### YOUR OBJECTIVE
Exactly as written, write out the lines below from the first to the one containing "col = sc.collection", inclusive. Pictures do not belong in the copy.

### STORED DATA
## Begin

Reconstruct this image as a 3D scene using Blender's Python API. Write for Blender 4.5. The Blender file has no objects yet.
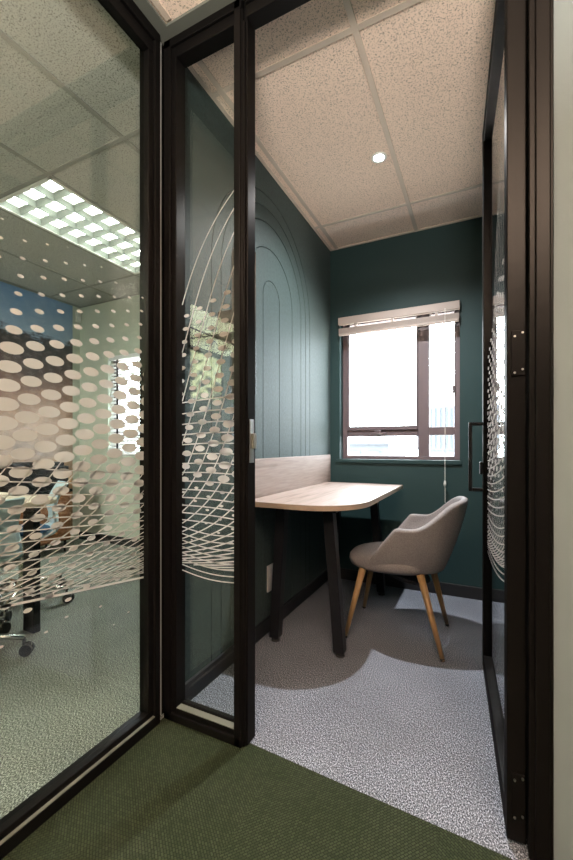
import bpy, math, random
from mathutils import Vector, Matrix
random.seed(7)
PI = math.pi
sc = bpy.context.scene
col = sc.collection

# ------------------------------------------------------------------ node helpers
def new_mat(name):
    m = bpy.data.materials.new(name); m.use_nodes = True
    nt = m.node_tree; nt.nodes.clear()
    out = nt.nodes.new('ShaderNodeOutputMaterial')
    return m, nt, out

def N(nt, t, **kw):
    n = nt.nodes.new(t)
    for k, v in kw.items():
        if k.startswith('i_'):
            n.inputs[k[2:].replace('_', ' ')].default_value = v
        else:
            setattr(n, k, v)
    return n

def L(nt, a, b): nt.links.new(a, b)

def c4(c): return (c[0], c[1], c[2], 1.0)

def ramp(nt, stops, interp='LINEAR'):
    r = N(nt, 'ShaderNodeValToRGB'); r.color_ramp.interpolation = interp
    e = r.color_ramp.elements
    e[0].position, e[0].color = stops[0][0], c4(stops[0][1])
    e[1].position, e[1].color = stops[-1][0], c4(stops[-1][1])
    for p, c in stops[1:-1]:
        k = e.new(p); k.color = c4(c)
    return r

def plain(name, c, rough=.5, metal=0., spec=.5, bump=0., bscale=200., var=0.):
    m, nt, out = new_mat(name)
    b = N(nt, 'ShaderNodeBsdfPrincipled')
    b.inputs['Base Color'].default_value = c4(c)
    b.inputs['Roughness'].default_value = rough
    b.inputs['Metallic'].default_value = metal
    b.inputs['Specular IOR Level'].default_value = spec
    L(nt, b.outputs[0], out.inputs[0])
    tc = N(nt, 'ShaderNodeTexCoord')
    if bump or var:
        nz = N(nt, 'ShaderNodeTexNoise', i_Scale=bscale, i_Detail=3.0)
        L(nt, tc.outputs['Object'], nz.inputs['Vector'])
        if bump:
            bp = N(nt, 'ShaderNodeBump', i_Strength=bump, i_Distance=.002)
            L(nt, nz.outputs[0], bp.inputs['Height']); L(nt, bp.outputs[0], b.inputs['Normal'])
        if var:
            r = ramp(nt, [(.3, [x*(1-var) for x in c]), (.7, [x*(1+var) for x in c])])
            L(nt, nz.outputs[0], r.inputs[0]); L(nt, r.outputs[0], b.inputs['Base Color'])
    return m

def emit(name, c, s):
    m, nt, out = new_mat(name)
    e = N(nt, 'ShaderNodeEmission', i_Strength=s); e.inputs[0].default_value = c4(c)
    L(nt, e.outputs[0], out.inputs[0]); return m

def glass_mat(name, tint, ior=1.5):
    m, nt, out = new_mat(name)
    g = N(nt, 'ShaderNodeNewGeometry')
    mi = N(nt, 'ShaderNodeMix'); mi.data_type = 'FLOAT'
    mi.inputs[2].default_value = ior; mi.inputs[3].default_value = 1/ior
    L(nt, g.outputs['Backfacing'], mi.inputs[0])
    fr = N(nt, 'ShaderNodeFresnel'); L(nt, mi.outputs[0], fr.inputs['IOR'])
    t = N(nt, 'ShaderNodeBsdfTransparent'); t.inputs[0].default_value = c4(tint)
    gl = N(nt, 'ShaderNodeBsdfGlossy', i_Roughness=.0); gl.inputs[0].default_value = (1, 1, 1, 1)
    mx = N(nt, 'ShaderNodeMixShader')
    L(nt, fr.outputs[0], mx.inputs[0]); L(nt, t.outputs[0], mx.inputs[1]); L(nt, gl.outputs[0], mx.inputs[2])
    L(nt, mx.outputs[0], out.inputs[0]); return m

def vinyl_mat():
    m, nt, out = new_mat('etched_vinyl')
    d = N(nt, 'ShaderNodeBsdfDiffuse'); d.inputs[0].default_value = (.60, .545, .50, 1)
    t = N(nt, 'ShaderNodeBsdfTranslucent'); t.inputs[0].default_value = (.56, .52, .48, 1)
    mx = N(nt, 'ShaderNodeMixShader', i_Fac=.42)
    L(nt, d.outputs[0], mx.inputs[1]); L(nt, t.outputs[0], mx.inputs[2]); L(nt, mx.outputs[0], out.inputs[0])
    return m

def frosted_mat():
    m, nt, out = new_mat('frosted_glass')
    t = N(nt, 'ShaderNodeBsdfTranslucent'); t.inputs[0].default_value = (.95, .93, .68, 1)
    L(nt, t.outputs[0], out.inputs[0]); return m

def frame_mat():
    m, nt, out = new_mat('black_bronze_aluminium')
    d = N(nt, 'ShaderNodeBsdfDiffuse'); d.inputs[0].default_value = (.0048, .0043, .0041, 1)
    g = N(nt, 'ShaderNodeBsdfGlossy', i_Roughness=.32); g.inputs[0].default_value = (1, .96, .93, 1)
    lw = N(nt, 'ShaderNodeLayerWeight', i_Blend=.25)
    mr = N(nt, 'ShaderNodeMapRange'); mr.inputs[3].default_value = .006; mr.inputs[4].default_value = .055
    L(nt, lw.outputs['Facing'], mr.inputs[0])
    mx = N(nt, 'ShaderNodeMixShader'); L(nt, mr.outputs[0], mx.inputs[0]); L(nt, d.outputs[0], mx.inputs[1]); L(nt, g.outputs[0], mx.inputs[2])
    L(nt, mx.outputs[0], out.inputs[0]); return m

def carpet_mat(name, dark, mid, light, scale=210., bump=.6, stops=(.34, .5, .66)):
    m, nt, out = new_mat(name)
    tc = N(nt, 'ShaderNodeTexCoord')
    mp = N(nt, 'ShaderNodeMapping'); mp.inputs['Scale'].default_value = (1.0, .62, 1.0)
    mp.inputs['Rotation'].default_value = (0, 0, .5)
    L(nt, tc.outputs['Object'], mp.inputs[0])
    n1 = N(nt, 'ShaderNodeTexNoise', i_Scale=scale, i_Detail=2.5, i_Roughness=.65)
    L(nt, mp.outputs[0], n1.inputs['Vector'])
    n2 = N(nt, 'ShaderNodeTexNoise', i_Scale=3.0, i_Detail=2.0)
    L(nt, tc.outputs['Object'], n2.inputs['Vector'])
    r = ramp(nt, [(stops[0], dark), (stops[1], mid), (stops[2], light)])
    L(nt, n1.outputs[0], r.inputs[0])
    r2 = ramp(nt, [(.3, (.88, .88, .88)), (.7, (1.08, 1.08, 1.08))]); L(nt, n2.outputs[0], r2.inputs[0])
    mu = N(nt, 'ShaderNodeMixRGB', blend_type='MULTIPLY', i_Fac=1.0)
    L(nt, r.outputs[0], mu.inputs[1]); L(nt, r2.outputs[0], mu.inputs[2])
    b = N(nt, 'ShaderNodeBsdfPrincipled', i_Roughness=.95); b.inputs['Specular IOR Level'].default_value = .1
    L(nt, mu.outputs[0], b.inputs['Base Color'])
    bp = N(nt, 'ShaderNodeBump', i_Strength=bump, i_Distance=.004)
    L(nt, n1.outputs[0], bp.inputs['Height']); L(nt, bp.outputs[0], b.inputs['Normal'])
    L(nt, b.outputs[0], out.inputs[0]); return m

def green_carpet():
    m, nt, out = new_mat('green_ribbed_carpet')
    tc = N(nt, 'ShaderNodeTexCoord')
    # 0.5 m tiles laid quarter turn: rib direction alternates per tile
    sx = N(nt, 'ShaderNodeSeparateXYZ'); L(nt, tc.outputs['Object'], sx.inputs[0])
    def math_(op, a, b=None, v=None):
        n = N(nt, 'ShaderNodeMath', operation=op)
        L(nt, a, n.inputs[0])
        if b is not None: L(nt, b, n.inputs[1])
        if v is not None: n.inputs[1].default_value = v
        return n.outputs[0]
    tx = math_('FLOOR', math_('MULTIPLY', math_('ADD', sx.outputs[0], v=.61), v=2.0))
    ty = math_('FLOOR', math_('MULTIPLY', math_('ADD', sx.outputs[1], v=-.19), v=2.0))
    par = math_('FLOORED_MODULO', math_('ADD', tx, ty), v=2.0)
    def weave(rot):
        mp = N(nt, 'ShaderNodeMapping'); mp.inputs['Rotation'].default_value = (0, 0, rot)
        L(nt, tc.outputs['Object'], mp.inputs[0])
        nz = N(nt, 'ShaderNodeTexBrick', i_Scale=68.0)
        nz.inputs['Color1'].default_value = (.95, .95, .95, 1); nz.inputs['Color2'].default_value = (.65, .65, .65, 1)
        nz.inputs['Mortar'].default_value = (.06, .06, .06, 1); nz.inputs['Mortar Size'].default_value = .09
        nz.inputs['Mortar Smooth'].default_value = .8
        nz.inputs['Brick Width'].default_value = .85; nz.inputs['Row Height'].default_value = .5
        L(nt, mp.outputs[0], nz.inputs['Vector']); return nz
    w1, w2 = weave(.70), weave(PI/2+.70)
    mx = N(nt, 'ShaderNodeMixRGB'); L(nt, par, mx.inputs[0]); L(nt, w1.outputs[0], mx.inputs[1]); L(nt, w2.outputs[0], mx.inputs[2])
    r = ramp(nt, [(.0, (.006, .008, .004)), (.6, (.019, .0245, .012)), (1.0, (.038, .047, .025))])
    L(nt, mx.outputs[0], r.inputs[0])
    big = N(nt, 'ShaderNodeTexNoise', i_Scale=5.0); L(nt, tc.outputs['Object'], big.inputs['Vector'])
    r2 = ramp(nt, [(.3, (.85, .9, .8)), (.7, (1.1, 1.08, 1.1))]); L(nt, big.outputs[0], r2.inputs[0])
    mu = N(nt, 'ShaderNodeMixRGB', blend_type='MULTIPLY', i_Fac=1.0)
    L(nt, r.outputs[0], mu.inputs[1]); L(nt, r2.outputs[0], mu.inputs[2])
    b = N(nt, 'ShaderNodeBsdfPrincipled', i_Roughness=.9); b.inputs['Specular IOR Level'].default_value = .15
    L(nt, mu.outputs[0], b.inputs['Base Color'])
    bp = N(nt, 'ShaderNodeBump', i_Strength=.7, i_Distance=.003)
    L(nt, mx.outputs[0], bp.inputs['Height']); L(nt, bp.outputs[0], b.inputs['Normal'])
    L(nt, b.outputs[0], out.inputs[0]); return m

def tile_mat(name, base, pit):
    m, nt, out = new_mat(name)
    tc = N(nt, 'ShaderNodeTexCoord')
    n1 = N(nt, 'ShaderNodeTexNoise', i_Scale=150.0, i_Detail=2.0, i_Roughness=.6, i_Distortion=.6)
    L(nt, tc.outputs['Object'], n1.inputs['Vector'])
    n2 = N(nt, 'ShaderNodeTexVoronoi', i_Scale=130.0); L(nt, tc.outputs['Object'], n2.inputs['Vector'])
    r1 = ramp(nt, [(.36, (0, 0, 0)), (.43, (1, 1, 1))]); L(nt, n1.outputs[0], r1.inputs[0])
    r2 = ramp(nt, [(.17, (0, 0, 0)), (.30, (1, 1, 1))]); L(nt, n2.outputs['Distance'], r2.inputs[0])
    mn = N(nt, 'ShaderNodeMixRGB', blend_type='MULTIPLY', i_Fac=.75)
    L(nt, r1.outputs[0], mn.inputs[1]); L(nt, r2.outputs[0], mn.inputs[2])
    mx = N(nt, 'ShaderNodeMixRGB'); mx.inputs[1].default_value = c4(pit); mx.inputs[2].default_value = c4(base)
    L(nt, mn.outputs[0], mx.inputs[0])
    b = N(nt, 'ShaderNodeBsdfPrincipled', i_Roughness=.95); b.inputs['Specular IOR Level'].default_value = .1
    L(nt, mx.outputs[0], b.inputs['Base Color'])
    bp = N(nt, 'ShaderNodeBump', i_Strength=.5, i_Distance=.003)
    L(nt, mn.outputs[0], bp.inputs['Height']); L(nt, bp.outputs[0], b.inputs['Normal'])
    L(nt, b.outputs[0], out.inputs[0]); return m

def felt_mat(name, lo, hi):
    m, nt, out = new_mat(name)
    tc = N(nt, 'ShaderNodeTexCoord')
    n1 = N(nt, 'ShaderNodeTexNoise', i_Scale=60.0, i_Detail=5.0, i_Roughness=.75)
    L(nt, tc.outputs['Object'], n1.inputs['Vector'])
    r = ramp(nt, [(.32, lo), (.68, hi)]); L(nt, n1.outputs[0], r.inputs[0])
    b = N(nt, 'ShaderNodeBsdfPrincipled', i_Roughness=.6); b.inputs['Specular IOR Level'].default_value = .16
    b.inputs['Sheen Weight'].default_value = .12; b.inputs['Sheen Roughness'].default_value = .5
    b.inputs['Sheen Tint'].default_value = (.6, .75, .75, 1)
    L(nt, r.outputs[0], b.inputs['Base Color'])
    bp = N(nt, 'ShaderNodeBump', i_Strength=.5, i_Distance=.002)
    L(nt, n1.outputs[0], bp.inputs['Height']); L(nt, bp.outputs[0], b.inputs['Normal'])
    L(nt, b.outputs[0], out.inputs[0]); return m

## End

### RESPONSE
Reconstruct this image as a 3D scene using Blender's Python API. Write for Blender 4.5. The Blender file has no objects yet.
import bpy, math, random
from mathutils import Vector, Matrix
random.seed(7)
PI = math.pi
sc = bpy.context.scene
col = sc.collection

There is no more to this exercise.